En effet, après des manœuvres diverses visant à décourager les organisateurs du camp jeunesse (notamment le refus manifeste de leur louer l’hôtel de la localité), le préfet Awo Tchangani finit par exiger du Coordonnateur des UST une autorisation préalable du ministre de l’Administration territoriale, de la Décentralisation et du Développement des territoires pour construire ces blocs de latrines et l’installation solaire, après avoir réclamé le récépissé de l’OSC. « Il serait bien que vous vous adressiez au ministre de l’Administration territoriale. Si vous ne pouvez pas le faire, là on suspend l’activité et vous pouvez faire ça ailleurs », aurait dit en substance le préfet Awo Tchangani » au Coordonnateur des UST, rapportions-nous. C’est ainsi que la construction de ces ouvrages au profit des populations de Klotchome Edouhoue a été annulée.

L’indignation de David Dosseh

« Il y a un zèle intempestif et pathologique évident de la part de certains responsables locaux. Certains cadres du parti au pouvoir, empêtrés dans un égoïsme sans borne et une méchanceté inégalée, sont également en cause. Ils ont tout le confort chez eux, mais pour des raisons politiciennes, ils empêchent des concitoyens d’apporter un minimum de soulagement à des communautés en situation précaire.
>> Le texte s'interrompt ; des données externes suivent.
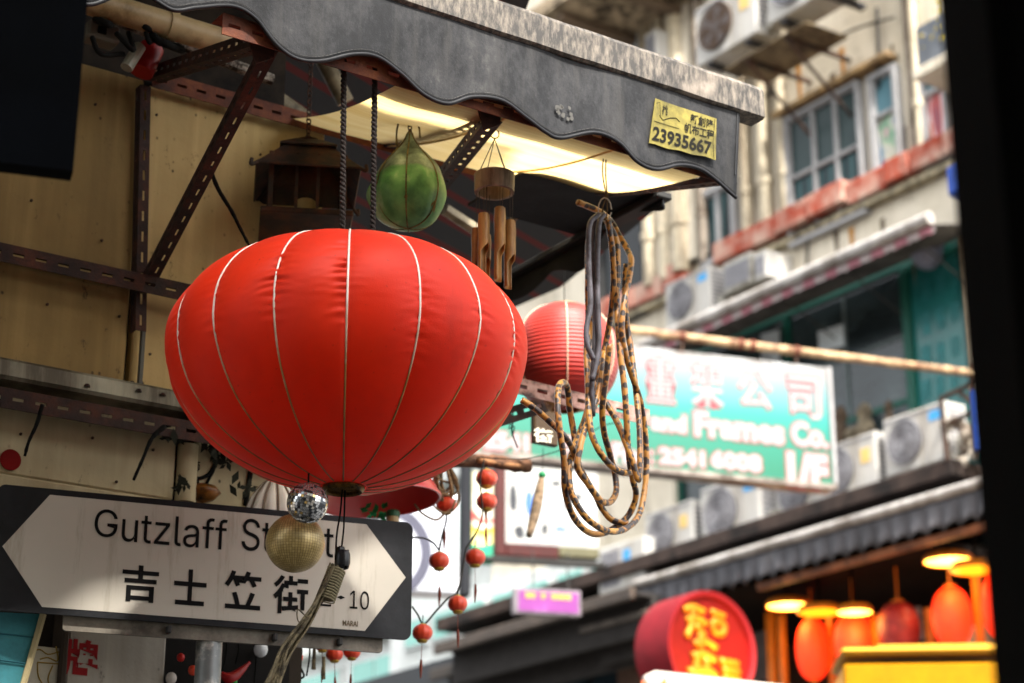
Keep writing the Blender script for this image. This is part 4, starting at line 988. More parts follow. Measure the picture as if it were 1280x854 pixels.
# clutter between wall and sign: wires, leaves, small goods
gd = thing('dried_vine', Matrix.Translation(H(A, 262, 560, .05)), 'tangle of dark dried vine and wire under the left of the big lantern', 'vine')
mb = MB()
for pts, r in (([(222, 540), (240, 548), (262, 545), (285, 552), (300, 560)], .004), ([(225, 585), (235, 592), (248, 598), (262, 592), (270, 575), (272, 556)], .0035), ([(272, 556), (268, 585), (258, 605), (252, 622)], .003), ([(247, 598), (247, 612), (252, 626)], .0035), ([(314, 585), (311, 605), (307, 632)], .005), ([(205, 528), (215, 540), (230, 536)], .005), ([(226, 605), (240, 612), (250, 622)], .003)):
    mb.tube(bez([H(A, x, y, .0) for x, y in pts], 6), r, 6)
mb.build('vine', BLK, gd, smooth=True)
mb = MB(); DL = M('dark_dried_leaf', '#1f2016', rough=.9)
for n in range(90):
    cx, cy = rnd.choice(((277, 572), (268, 560), (285, 565), (232, 606), (304, 610), (208, 542)))
    c = H(A, cx + rnd.gauss(0, 7), cy + rnd.gauss(0, 6), rnd.uniform(-.08, .02)); a_ = rnd.uniform(0, 6.3); l_ = rnd.uniform(.006, .016)
    d_ = Vector((math.cos(a_), rnd.uniform(-.6, .6), math.sin(a_))) * l_; n_ = Vector((-math.sin(a_), rnd.uniform(-.5, .5), math.cos(a_))) * l_ * .45
    mb.add([c - d_, c + n_, c + d_, c - n_], [(0, 1, 2, 3)])
mb.build('leaves', DL, gd)
ob_ = thing('amber_fish', Matrix.Translation(H(A, 252, 614, .03)), 'amber and black carved ornament behind the top edge of the street sign', 'ornament')
c = H(A, 254, 616, .0); mb = MB(Matrix.Translation(c) @ Matrix.Rotation(A.r, 4, 'Z')); mb.lathe([(.001, -.02), (.02, -.014), (.034, 0), (.024, .012), (.01, .016), (.001, .017)], 18); mb.build('body', M('amber_lacquer', '#7a4a14', rough=.35, scale=40, dirt='#120c06', dirt_scale=25, dirt_amt=.7), ob_, smooth=True)
# goods under the sign
for (px, py, r, colr, lb, nm) in ((226, 822, 5, '#b81f18', 'small red bauble in the dark doorway left of the pole', 'bauble'), (241, 838, 6, '#d0452c', 'orange red bauble touching the left of the pole', 'bauble'), (214, 848, 7, '#b9b0a8', 'pale pink bauble at the bottom edge left of the pole', 'bauble'), (326, 812, 9, '#cfd0d2', 'white round bauble between the pole and the twine bundle', 'bauble'), (292, 852, 5, '#1f8a3a', 'bright green bead at the bottom edge by the red ribbon', 'bead')):
    c = H(A, px, py, -.02); s2 = r / FPX * (c - CAM).dot(FW); mb = MB(Matrix.Translation(c)); mb.lathe([(s2 * math.cos(-1.57 + 3.14 * q / 10), s2 * 1.1 * math.sin(-1.57 + 3.14 * q / 10)) for q in range(11)], 18)
    b1 = tag(mb.build(nm, M('bauble_' + colr[1:], colr, rough=.3), smooth=True), lb, nm)
mb = MB(); mb.tube(bez([H(A, x, y, -.02) for x, y in ((276, 842), (288, 848), (302, 838), (312, 828))], 5), [.004, .006, .008, .01, .011, .011, .011, .01, .009, .008, .007, .006, .005, .004, .003, .003], 8)
tag(mb.build('red_ribbon', M('red_ribbon_satin', '#8f1418', rough=.4), smooth=True), 'dark red ribbon curling out right of the galvanised pole', 'ribbon')
mb = MB()
for px, py0, py1 in ((281, 784, 842), (296, 790, 830), (321, 788, 860), (318, 784, 800), (386, 790, 845)):
    mb.tube(bez([H(A, px, py0, .0), H(A, px + rnd.uniform(-3, 3), (py0 + py1) / 2, .0), H(A, px + rnd.uniform(-4, 3), py1, .0)], 5), .0017, 5)
mb.tube(bez([H(A, x, y, 0.05) for x, y in ((374, 800), (377, 815), (374, 830), (380, 845), (373, 850), (372, 862))], 5), .0022, 5)
tag(mb.build('dangling_wires', BLK), 'thin black wires dangling beneath the street sign between pole and twine', 'wires')
for px, py, l_ in ((393, 823, 14), (405, 835, 14)):
    mb = MB(); mb.tube([H(A, px, py - l_, .1), H(A, px - 1, py + l_, .1)], [.003, .0045], 6); tag(mb.build('cork_pendant', TW), ('short' if px == 393 else 'lower') + ' cork pendant under the street sign near the paired lanterns', 'pendant')

# ================================================================ striped rope coil
k = NB('striped_cord'); uvm = k.n.new('ShaderNodeSeparateXYZ'); k.link(k.tc.outputs['UV'], uvm.inputs[0])
def mth(op, a_, b_=None):
    m_ = k.n.new('ShaderNodeMath'); m_.operation = op
    for i, v in enumerate((a_, b_)):
        if v is None: continue
        if hasattr(v, 'links'): k.link(v, m_.inputs[i])
        else: m_.inputs[i].default_value = v
    return m_.outputs[0]
u_ = mth('MULTIPLY', uvm.outputs[0], 2 * math.pi / .021); v_ = mth('MULTIPLY', uvm.outputs[1], 2 * math.pi * 2)
s1 = mth('SINE', mth('ADD', u_, v_)); s2 = mth('SINE', mth('SUBTRACT', u_, v_)); ss = mth('ADD', mth('MULTIPLY', s1, s2), mth('MULTIPLY', mth('SUBTRACT', k.noise(70, detail=4), .5), .9))
vr = k.n.new('ShaderNodeTexVoronoi'); vr.inputs['Scale'].default_value = 1; vr.inputs['Randomness'].default_value = .95; k.link(k.mapping((92, 3.0, 1), src='UV'), vr.inputs['Vector']); ss = vr.outputs['Distance']
g = k.ramp(k.noise(14, detail=3), [(.4, L('#9c6418')), (.65, L('#c48a2e'))])
col = k.mix(k.ramp(ss, [(.44, 0.0), (.60, 1.0)]), L('#241008'), g); k.color(col); k.set(rough=.42, spec=.5, sheen=.3); k.bump(ss, .3, .001); CORD = k.m
GREYC = M('grey_cord', '#5d5a60', rough=.45, dirt='#2e2a2c', dirt_scale=20)
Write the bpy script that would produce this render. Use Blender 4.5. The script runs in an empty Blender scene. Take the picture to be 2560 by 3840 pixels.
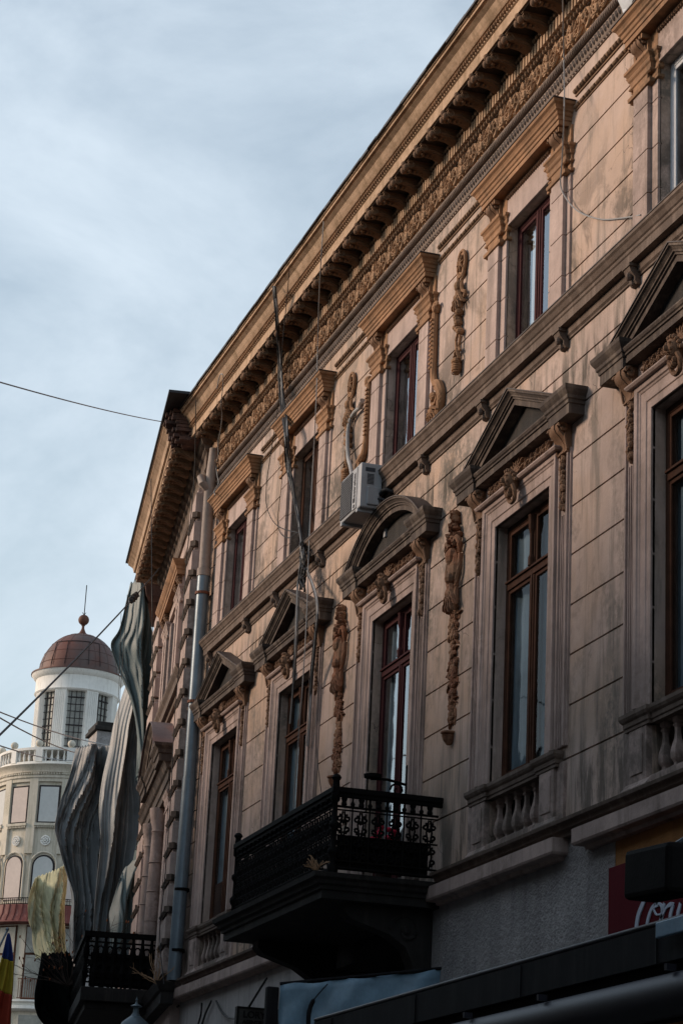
import bpy, math, random
from math import sin, cos, pi, radians as R
from mathutils import Vector, Matrix
C = bpy.context.scene.collection
S = bpy.context.scene
# ------------------------------------------------------------------ camera
cam_d = bpy.data.cameras.new('camera'); cam = bpy.data.objects.new('camera', cam_d); C.objects.link(cam)
PITCH, ROLL, YAW = R(18.3585), R(2.8804), R(16.7749)
F_ = Vector((-cos(YAW)*cos(PITCH), sin(YAW)*cos(PITCH), sin(PITCH)))
R0 = F_.cross(Vector((0, 0, 1))).normalized(); U0 = R0.cross(F_)
R1 = R0*cos(ROLL)+U0*sin(ROLL); U1 = U0*cos(ROLL)-R0*sin(ROLL)
m = Matrix((R1, U1, -F_)).transposed().to_4x4(); m.translation = Vector((0, 0, 1.6))
cam.matrix_world = m
cam_d.sensor_fit = 'VERTICAL'; cam_d.sensor_height = 36; cam_d.lens = 8480.2/3840*36
cam_d.clip_start = 0.05; cam_d.clip_end = 3000
S.camera = cam
# ------------------------------------------------------------------ sky
SUN_EL, SUN_AZ = R(20), R(-118)      # direction the sun stands in (azimuth from +X, counter-clockwise)
W = bpy.data.worlds.new('World'); S.world = W; W.use_nodes = True
nt = W.node_tree; N = nt.nodes; L = nt.links; N.clear()
def nn(t, **k):
    n = N.new(t)
    for a, b in k.items(): setattr(n, a, b)
    return n
out = nn('ShaderNodeOutputWorld'); bg = nn('ShaderNodeBackground'); L.new(bg.outputs[0], out.inputs[0])
sky = nn('ShaderNodeTexSky', sky_type='NISHITA', sun_disc=False, sun_elevation=SUN_EL, sun_rotation=pi/2-SUN_AZ, air_density=1.5, dust_density=1.2, ozone_density=2.0)
geo = nn('ShaderNodeTexCoord')
mp = nn('ShaderNodeMapping'); mp.inputs['Rotation'].default_value = (0.75, 0.35, 0.5); mp.inputs['Scale'].default_value = (1.0, 1.3, 2.1)
L.new(geo.outputs['Generated'], mp.inputs[0])
n1 = nn('ShaderNodeTexNoise'); n1.inputs['Scale'].default_value = 3.8; n1.inputs['Detail'].default_value = 9; n1.inputs['Roughness'].default_value = .58; n1.inputs['Distortion'].default_value = .35
L.new(mp.outputs[0], n1.inputs[0])
cr = nn('ShaderNodeValToRGB'); cr.color_ramp.elements[0].position = .33; cr.color_ramp.elements[1].position = .68
cr.color_ramp.elements[0].color = (.0, .0, .0, 1); cr.color_ramp.elements[1].color = (1, 1, 1, 1)
L.new(n1.outputs[0], cr.inputs[0])
# thin high cloud, denser towards the horizon
sx = nn('ShaderNodeSeparateXYZ'); L.new(geo.outputs['Generated'], sx.inputs[0])
mr = nn('ShaderNodeMapRange'); mr.inputs[1].default_value = .12; mr.inputs[2].default_value = .62; mr.inputs[3].default_value = 1.0; mr.inputs[4].default_value = .38
L.new(sx.outputs[2], mr.inputs[0])
mu = nn('ShaderNodeMath', operation='MULTIPLY'); L.new(cr.outputs[0], mu.inputs[0]); mu.inputs[1].default_value = .62
ad = nn('ShaderNodeMath', operation='MULTIPLY_ADD'); L.new(mr.outputs[0], ad.inputs[0]); ad.inputs[1].default_value = .36; L.new(mu.outputs[0], ad.inputs[2])
ad.use_clamp = True
mix = nn('ShaderNodeMix', data_type='RGBA'); L.new(ad.outputs[0], mix.inputs['Factor'])
L.new(sky.outputs[0], mix.inputs['A']); mix.inputs['B'].default_value = (6.0, 6.85, 7.65, 1)
L.new(mix.outputs['Result'], bg.inputs[0]); bg.inputs[1].default_value = 0.10
# ------------------------------------------------------------------ sun (soft, through thin cloud)
sd = bpy.data.lights.new('sun', 'SUN'); sun = bpy.data.objects.new('sun', sd); C.objects.link(sun)
sd.energy = 2.4; sd.angle = R(16); sd.color = (1, .76, .58)
sv = Vector((cos(SUN_EL)*cos(SUN_AZ), cos(SUN_EL)*sin(SUN_AZ), sin(SUN_EL)))
sun.rotation_euler = sv.to_track_quat('Z', 'Y').to_euler()
S.view_settings.view_transform = 'Standard'; S.view_settings.look = 'None'; S.view_settings.exposure = 0.42
S.render.engine = 'CYCLES'

# ------------------------------------------------------------------ materials
def mat(name, col, rough=.85, metal=0, var=.25, scale=2.0, stain=0, stain_col=(.05, .045, .035), bump=.3, bscale=60, crack=0, streak=0, spec=.3, second=None, second_amt=.5, band=None, bdist=.01):
    M = bpy.data.materials.new(name); M.use_nodes = True
    t = M.node_tree; n = t.nodes; l = t.links; b = n['Principled BSDF']
    b.inputs['Roughness'].default_value = rough; b.inputs['Metallic'].default_value = metal
    b.inputs['Specular IOR Level'].default_value = spec
    g = n.new('ShaderNodeNewGeometry'); P = g.outputs['Position']
    def noise(sc, det=5, ro=.6, st=None, dist=0):
        x = n.new('ShaderNodeTexNoise'); x.inputs['Scale'].default_value = sc; x.inputs['Detail'].default_value = det; x.inputs['Roughness'].default_value = ro; x.inputs['Distortion'].default_value = dist
        if st:
            mm = n.new('ShaderNodeMapping'); mm.inputs['Scale'].default_value = st; l.new(P, mm.inputs[0]); l.new(mm.outputs[0], x.inputs[0])
        else: l.new(P, x.inputs[0])
        return x.outputs[0]
    def ramp(x, a, c_, va=0, vb=1):
        r = n.new('ShaderNodeMapRange'); r.inputs[1].default_value = a; r.inputs[2].default_value = c_; r.inputs[3].default_value = va; r.inputs[4].default_value = vb; l.new(x, r.inputs[0]); return r.outputs[0]
    def mixc(fac, a, c_):
        x = n.new('ShaderNodeMix'); x.data_type = 'RGBA'
        if isinstance(fac, float): x.inputs['Factor'].default_value = fac
        else: l.new(fac, x.inputs['Factor'])
        for s_, v in (('A', a), ('B', c_)):
            if isinstance(v, tuple): x.inputs[s_].default_value = (*v, 1)
            else: l.new(v, x.inputs[s_])
        return x.outputs['Result']
    lo = tuple(c*(1-var) for c in col); hi = tuple(min(1, c*(1+var*.7)) for c in col)
    c = mixc(ramp(noise(scale, 7), .3, .7), lo, hi)
    c = mixc(ramp(noise(scale*9, 4), .35, .75, 0, .35), c, tuple(x*.7 for x in col))
    if second: c = mixc(ramp(noise(scale*.45, 6, .6, None, .6), .5-.14*second_amt, .62), c, second)
    if streak:
        s1 = ramp(noise(1.6, 6, .65, (5, 5, .45)), .50, .66, 0, streak); c = mixc(s1, c, stain_col)
    if stain:
        s2 = noise(.75, 8, .68, (1, 1, .6), .3); s3 = noise(14, 5, .7)
        mlt = n.new('ShaderNodeMath'); mlt.operation = 'MULTIPLY'; l.new(ramp(s2, .49, .60), mlt.inputs[0]); l.new(ramp(s3, .38, .56, 0, stain), mlt.inputs[1])
        c = mixc(mlt.outputs[0], c, stain_col)
    if band:
        sp = n.new('ShaderNodeSeparateXYZ'); l.new(P, sp.inputs[0]); z_ = sp.outputs[2]
        for z0, z1, z2, z3, amt, th in band:
            b1 = ramp(z_, z0, z1); b2 = ramp(z_, z3, z2); nzz = ramp(noise(2.2, 8, .7, (2.6, 2.6, .45) if amt > .7 else (1, 1, .8), .4), th, th+.1)
            a1 = n.new('ShaderNodeMath'); a1.operation = 'MULTIPLY'; l.new(b1, a1.inputs[0]); l.new(b2, a1.inputs[1])
            a2_ = n.new('ShaderNodeMath'); a2_.operation = 'MULTIPLY'; l.new(a1.outputs[0], a2_.inputs[0]); l.new(nzz, a2_.inputs[1])
            a3 = n.new('ShaderNodeMath'); a3.operation = 'MULTIPLY'; l.new(a2_.outputs[0], a3.inputs[0]); a3.inputs[1].default_value = amt
            c = mixc(a3.outputs[0], c, (.055, .047, .036))
    if crack:
        v = n.new('ShaderNodeTexVoronoi'); v.feature = 'DISTANCE_TO_EDGE'; v.inputs['Scale'].default_value = .9
        ds = n.new('ShaderNodeVectorMath'); ds.operation = 'MULTIPLY_ADD'; nz = n.new('ShaderNodeTexNoise'); nz.inputs['Scale'].default_value = 3; nz.inputs['Detail'].default_value = 6; l.new(P, nz.inputs[0])
        l.new(nz.outputs[1], ds.inputs[0]); ds.inputs[1].default_value = (.45, .45, .45); l.new(P, ds.inputs[2]); l.new(ds.outputs[0], v.inputs[0])
        k = n.new('ShaderNodeMath'); k.operation = 'MULTIPLY'; l.new(ramp(v.outputs[0], .004, .0, 0, crack), k.inputs[0]); l.new(ramp(noise(.8, 3), .5, .6), k.inputs[1])
        c = mixc(k.outputs[0], c, (.06, .045, .04))
    l.new(c, b.inputs['Base Color'])
    if bump:
        bn = n.new('ShaderNodeBump'); bn.inputs['Strength'].default_value = bump; bn.inputs['Distance'].default_value = bdist
        l.new(noise(bscale, 6, .65), bn.inputs['Height']); l.new(bn.outputs[0], b.inputs['Normal'])
    return M
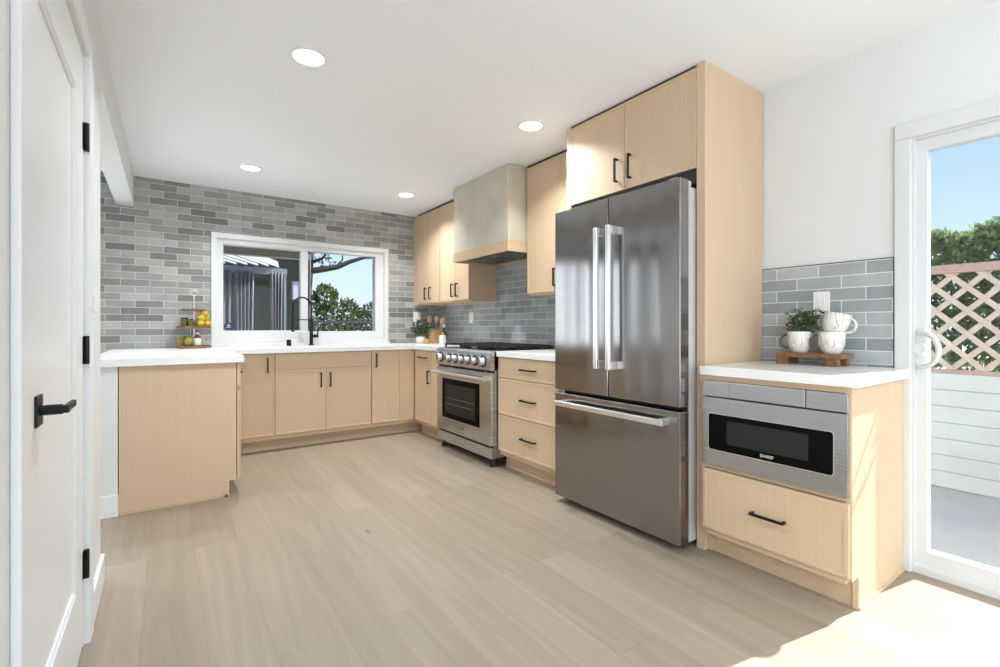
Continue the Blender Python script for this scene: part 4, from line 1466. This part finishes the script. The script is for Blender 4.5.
shrub('leafy green shrub behind the railing at the left of the right pane', [(-0.3, 4.6, 0.7, .5, .5, .75), (-0.35, 4.7, 1.20, .5, .4, .46), (-0.12, 4.7, 1.68, .24, .25, .26), (0.12, 4.7, 1.2, .42, .4, .50), (0.36, 4.7, 1.30, .22, .3, .38), (0.3, 4.7, 0.6, .35, .4, .6)], 4200, 0.075, (-0.2, 4.6, -0.15))
shrub('leafy green shrub behind the railing at the right of the right pane', [(1.4, 4.7, 0.8, .75, .5, .75), (1.02, 4.8, 1.22, .40, .4, .44), (1.55, 4.9, 1.22, .5, .4, .42), (2.1, 4.9, 0.9, .7, .5, .7)], 4200, 0.075, (1.3, 4.8, -0.15))
t = thing('tree', 'dark trunked tree with a long bare branch beyond the window', 'tree', (0.05, 6.6, -0.15))
MB().tube([(-0.10, 6.6, -0.16), (-0.08, 6.6, 1.2), (-0.03, 6.6, 2.1), (0.02, 6.6, 2.9), (0.15, 6.6, 4.2)], [.15, .13, .12, .11, .08], 10).build('trunk', M['bark'], t, smooth=True)
br = MB()
br.tube([(-0.04, 6.6, 2.42), (0.3, 6.55, 2.49), (0.65, 6.5, 2.57), (0.95, 6.5, 2.72), (1.3, 6.45, 2.85), (2.1, 6.4, 2.92)], [.08, .075, .065, .055, .04, .015], 8)
br.tube([(0.60, 6.5, 2.56), (0.78, 6.5, 2.76), (0.76, 6.5, 3.05)], [.03, .02, .008], 6)
br.tube([(-0.02, 6.6, 2.6), (0.3, 6.5, 2.75), (0.5, 6.4, 3.05)], [.05, .035, .015], 6)
br.tube([(0.15, 6.6, 3.4), (1.0, 6.5, 3.9), (1.9, 6.4, 4.1)], [.06, .04, .02], 6)
br.tube([(0.15, 6.6, 3.5), (-0.5, 6.5, 4.0), (-1.2, 6.4, 4.3)], [.06, .04, .02], 6)
br.build('branch', M['bark'], t, smooth=True)
tl = MB()
foliage(tl, [(0.30, 6.5, 2.80, .18, .2, .10), (1.62, 6.4, 2.55, .10, .15, .26), (0.42, 6.5, 2.62, .16, .2, .1)], 130, 0.085)
foliage(tl, [(0.5, 6.6, 4.6, 1.4, 1.2, .8), (1.7, 6.6, 4.3, 1.2, 1.0, .6), (-0.9, 6.6, 4.6, 1.1, 1.0, .6)], 1800, 0.11)
tl.build('foliage', M['leaf'], t)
Il faut que ça cesse !».

Le Coordonnateur des UST ne croit pas si bien dire. Ces entraves sont les effets du zèle politicien. Mais il râle face aux préjudices causés aux populations pauvres. « Les camps jeunesse sont des moments uniques pour cultiver le vivre-ensemble et reconstruire le tissu social délabré par tant d’injustices sociales. Les travaux communautaires répondent à des besoins exprimés par les populations elles-mêmes et nous essayons d’y répondre. Vous n’imaginez pas combien une latrine publique ou un simple lampadaire peut changer la vie d’une communauté. Je suis indigné de voir des représentants locaux être ceux qui contribuent à perpétuer le malheur de leurs propres communautés », peste Prof David Dosseh, interrogé sur ces entraves, accusant ces hommes du régime de confondre politique politicienne et gestion de la cité.

Il a l’intime conviction que c’est sa personne qui pose problème à ces zélateurs au regard de ses prises de positions politiques. Mais ce que le commun des Togolais ne sait certainement pas -l’intéressé même s’est retenu de faire de la propagande autour -, c’est grâce aux plaidoyers et lobbyings de cet opposant (sic) auprès de partenaires du Togo que le Service des urgences chirurgicales et le bloc chirurgical du Pavillon militaire du CHU-Sylvanus Olympio ont été réhabilités et équipés. « Si c’est de la politique politicienne, alors allons au bout de la logique ; que ceux-là prennent la décision aussi de fermer » ces services, requiert-il. Malgré ces entraves tous azimuts, Prof David Dosseh ne compte pas abdiquer. «Quand vous avez une jeunesse à construire, des communautés dans le besoin, vous ne pouvez pas baisser les bras », confie-t-il.